Review Convergence and Divergence of Series Video, (Khan Academy).
These are some of the special series used in STAT 414. It would be helpful to review more than what is listed below.
Geometric series
A geometric series has the form
\[S=\sum_{k=1}^\infty a r^{k-1}=a+ar+ar^2+ar^3+\cdots\]
where \(a\neq 0\). A geometric series converges to \(\frac{a}{1-r}\) if \(|r|<1\), but diverges if \(|r|\ge1\).
More examples and Explanation of the Geometric Series Video, (Khan Academy).
A special case of the geometric series
\[\frac{1}{1-x}=1+x+x^2+x^3+\cdots\]
for $-1<x<1$.
The Taylor (or Maclaurin) series of \(e^x\):
The series:
\[\sum_{i=0}^\infty \frac{x^i}{i!}=1+x+\frac{x^2}{2!}+\frac{x^3}{3!}+\cdots\]

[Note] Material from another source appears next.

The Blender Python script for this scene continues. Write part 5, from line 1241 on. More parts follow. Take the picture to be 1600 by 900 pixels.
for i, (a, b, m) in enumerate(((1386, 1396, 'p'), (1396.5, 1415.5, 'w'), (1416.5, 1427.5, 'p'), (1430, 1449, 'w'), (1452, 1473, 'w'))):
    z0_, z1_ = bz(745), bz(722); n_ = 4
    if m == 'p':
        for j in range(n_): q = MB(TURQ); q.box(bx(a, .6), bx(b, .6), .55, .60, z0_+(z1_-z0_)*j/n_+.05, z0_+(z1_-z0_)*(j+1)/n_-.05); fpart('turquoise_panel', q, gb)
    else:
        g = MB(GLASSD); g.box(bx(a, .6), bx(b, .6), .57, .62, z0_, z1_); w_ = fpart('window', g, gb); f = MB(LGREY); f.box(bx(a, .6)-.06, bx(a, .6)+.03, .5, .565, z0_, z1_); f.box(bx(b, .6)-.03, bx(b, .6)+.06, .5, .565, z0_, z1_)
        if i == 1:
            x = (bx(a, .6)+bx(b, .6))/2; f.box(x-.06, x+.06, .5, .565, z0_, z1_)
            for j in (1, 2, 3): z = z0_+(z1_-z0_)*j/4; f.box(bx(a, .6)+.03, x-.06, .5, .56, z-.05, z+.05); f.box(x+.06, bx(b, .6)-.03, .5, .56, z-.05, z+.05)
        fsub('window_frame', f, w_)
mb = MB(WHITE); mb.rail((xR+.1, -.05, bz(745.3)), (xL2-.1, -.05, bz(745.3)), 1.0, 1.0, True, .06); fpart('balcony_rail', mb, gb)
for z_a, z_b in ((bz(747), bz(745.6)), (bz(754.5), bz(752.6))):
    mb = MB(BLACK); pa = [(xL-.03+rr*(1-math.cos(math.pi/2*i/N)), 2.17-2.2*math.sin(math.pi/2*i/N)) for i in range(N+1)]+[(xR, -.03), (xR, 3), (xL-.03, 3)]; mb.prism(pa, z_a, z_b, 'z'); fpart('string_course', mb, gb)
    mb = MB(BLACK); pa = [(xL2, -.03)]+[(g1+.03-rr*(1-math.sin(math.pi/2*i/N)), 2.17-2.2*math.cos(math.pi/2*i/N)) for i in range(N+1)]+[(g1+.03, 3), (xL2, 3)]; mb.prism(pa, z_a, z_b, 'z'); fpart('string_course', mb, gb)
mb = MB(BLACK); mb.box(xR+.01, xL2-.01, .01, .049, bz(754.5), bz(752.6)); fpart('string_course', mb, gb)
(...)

for \(-1\le x\le 1\) converges to \(e^x\).
Review for the Taylor (or Maclaurin) Series Video, (Khan Academy).
Example C.1
\[S=\frac{1}{3}-\frac{1}{6}+\frac{1}{12}-\frac{1}{24}+\cdots=\sum_{x=0}^{\infty} \frac{1}{3(-2)^x}\]
This is a geometric series with \(a=\frac{1}{3}\) and \(r=-\frac{1}{2}\). Therefore, it converges to
\[\frac{a}{1-r}=\frac{\frac{1}{3}}{1+\frac{1}{2}}=\frac{2}{9}\]